NATO Investigating Killing of Two Afghan Boys

March 17th, 2011 - by admin

Patrick Quinn / Associated Press – 2011-03-17 00:23:56

http://news.yahoo.com/s/ap/20110316/ap_on_re_as/as_afghanistan

KABUL, Afghanistan (March 16, 2011) — NATO launched an investigation Wednesday into the killing this week of two boys in eastern Afghanistan by a coalition helicopter, an attack the coalition said may have been a mistake, a statement said.

Gen. David Petraeus, the top NATO commander in Afghanistan, pledged a full investigation into the incident, the most recent involving civilian casualties that has severely strained relations between the Afghan government and the US-led coalition.

Kunar provincial police chief Gen. Khalilullah Ziayi said the two brothers, aged 11 and 17, were tending fields on their family farm in Kunar’s Chawkay district when they were killed on Monday.

“Unfortunately once again NATO forces in an air strike killed two boys,” Ziayi said. “They had no links to insurgents and they were not armed when they were attacked. They had shovels.”

NATO said the helicopter crew involved in Monday’s attack “may have unintentionally engaged civilians who were working on field and road drainage.” It added that the commander of the local ground force and crew of the attack helicopter were suspended pending the investigation.

“I cannot overstate how seriously we take all instances of civilian casualties. I take personal interest in every case, and have recently ordered a review of our tactical directive on the use of force by all aircrews of attack helicopters,” the statement quoted Petraeus as saying. “We will take all necessary steps to get to the bottom of this. We know we cannot succeed if we harm the people we are striving to protect.”

Petraeus has been in Washington testifying on Capitol Hill about the course of the nearly 10-year-old war. He has been trying to build support for the continued and costly US involvement in Afghanistan, telling lawmakers the conflict is turning around despite concerns about President Hamid Karzai’s government.

His testimony comes at a crucial period in the conflict. The US is preparing to start a gradual hand over of security to Afghan forces that will be completed by the end of 2014. Karzai is to announce next week the first six areas that will be handed over, and the US is expected to start pulling out some of its forces in July.

It also comes as US and coalition forces prepare for what many officials have described as a bloody spring and summer as the Taliban try to retake some of the lands they lost to international forces — mostly in the south. The Afghan fighting season traditionally starts in the spring, when insurgents finish harvesting their fields and many pour back into the country from safe havens in neighboring Pakistan.

NATO said that one of its service members was killed in an insurgent attack in eastern Afghanistan on Tuesday. It did not provide a nationality or details, but the death was the 14th this month.
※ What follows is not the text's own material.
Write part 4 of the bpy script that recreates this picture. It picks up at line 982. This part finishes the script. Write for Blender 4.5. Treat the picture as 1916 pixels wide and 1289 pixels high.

A total of 81 international troops have been killed so far this year.

As part of the transition, the US and Afghanistan held two days of negotiations earlier this week on a long-term security arrangement expected to guide their cooperation after 2014. Officials from both countries were to meet again in April.

“Both sides expressed a strong conviction that a new strategic partnership would contribute to building up Afghanistan’s capacity and institutions as well as improved economic and political relations between Afghanistan and its neighbors,” a statement from the US Embassy said.

Relations between the two countries have become increasingly brittle in recent weeks following accusations from Karzai that the US was not doing enough to prevent civilian deaths — including the mistaken killing on March 1 of nine Afghan boys who were gathering firewood in a remote valley in Kunar. Petraeus apologized for those killings, which were caused by an attack helicopter that mistook the boys for insurgents.

Late last month, tribal elders in Kunar claimed that NATO forces killed more than 50 civilians in air and ground strikes. The international coalition denied the claim, saying video showed troops targeting and killing dozens of insurgents.

According to UN data, insurgents were responsible for the overwhelming majority of civilian deaths in 2010.